Despite the sobering headlines, homeownership does not have to be an impossible dream. Research shows that homeownership remains one of the most critical paths to accumulating wealth and revitalizing neighborhoods.  It also inspires the next-generation of property owners. Homeownership as a key factor in restoring communities is one of the motivations behind Chicago Neighborhoods Now, a new city initiative to revitalize seven neighborhoods, including Englewood and Pullman.

At the Chicago Urban League, our housing counseling team works hard to secure fair housing and boost homeownership for African American families.  Our housing staff tells everyone they come in contact with that owning a home is still a worthwhile investment and a key step to gaining personal wealth and economic power. Through group and one-one-one counseling and financial literacy classes, they take the fear out of homeownership by helping people get their financial house in order and understand the buying process.

In 2014, we’re going to step up our efforts. Thanks to support provided by BMO Harris and First Midwest Bank under the Federal Home Loan Bank, the Chicago Urban League will soon be poised to help some of our clients with down payment and closing cost assistance. This is welcome news in this challenging economy.

Let’s consider the numbers. Today, a family buying a $120,000 home would need to come up with about $4,200, based on the 3.5 percent down payment requirement for a loan from the Federal Housing Authority. Through this new program, that family could qualify to receive the full down payment and have a few dollars left over to assist with the closing cost or moving expenses.

“These costs are often the biggest barriers to homeownership for African Americans,” Margaret Wooten, our senior director of housing counseling, told me. She added that, “this is true even more so today with people staying out of work longer after they lose their jobs. Wages also have failed to bounce back from the recession, and in some industries, African Americans continue to suffer from severe wage disparities, especially women.”

Thanks to BMO Harris and First Midwest Bank, we’re going to help new homeowners release some of the stress of coming up with those critical funds that result in the keys to ones’ first home.

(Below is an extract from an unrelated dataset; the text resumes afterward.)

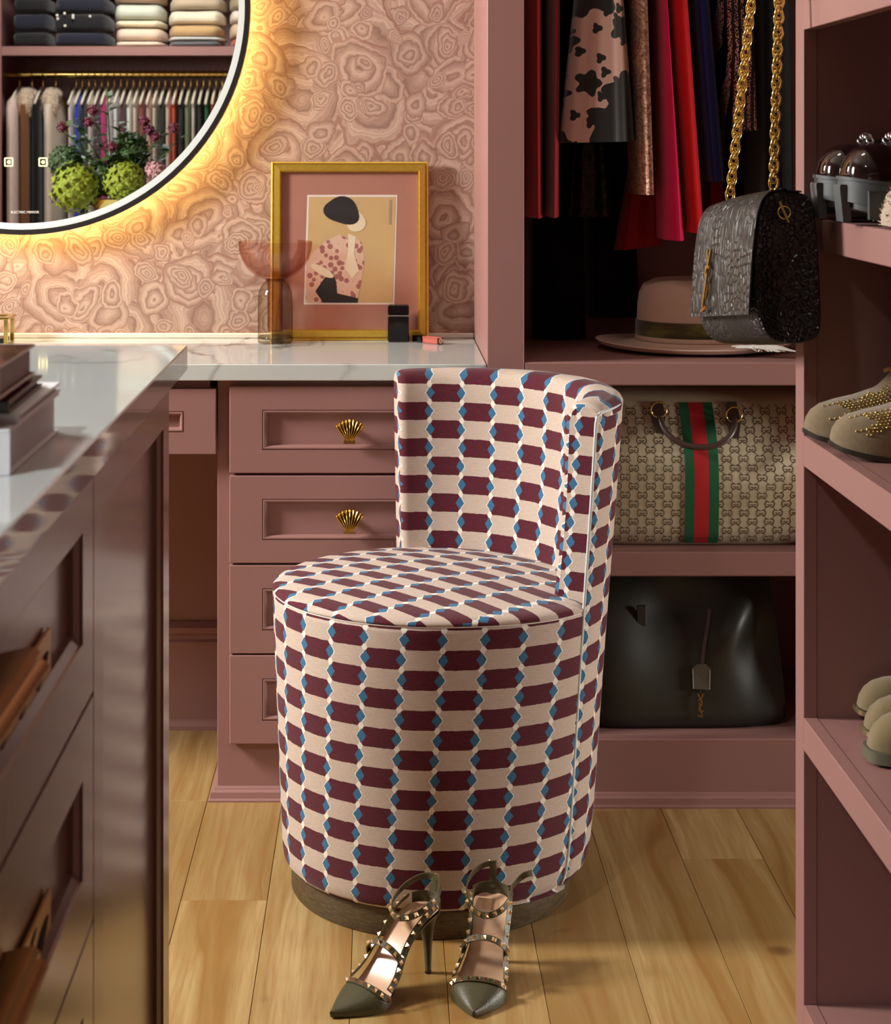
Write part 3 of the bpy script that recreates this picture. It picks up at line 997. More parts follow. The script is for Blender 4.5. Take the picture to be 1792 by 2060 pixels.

To qualify for this new homeownership financial assistance program, individuals must be a first-time homebuyer and have received at least eight hours of counseling through our first-time homebuyers’ program.

While we are very happy to offer this unprecedented support, we know that financial assistance is only part of the solution. The Chicago Urban League takes a comprehensive approach to housing counseling and follow-up. We want to make sure that our clients not only get their homes, but that they stay in their homes, contribute to the improvement of their neighborhoods, and inspire others to realize the dream of homeownership.

Becoming a homeowner is still very possible in the African American community. And the Chicago Urban League is here to help. If you or someone you know is an aspiring first-time homebuyers, encourage them to, in the New Year, be educated, be empowered, and hopefully, by this time next year, be ready to celebrate the holidays in a home of your own.

All of us at the Chicago Urban League wish you and your loved ones a Merry Christmas, a Happy Kwanzaa and a wonderful New Year.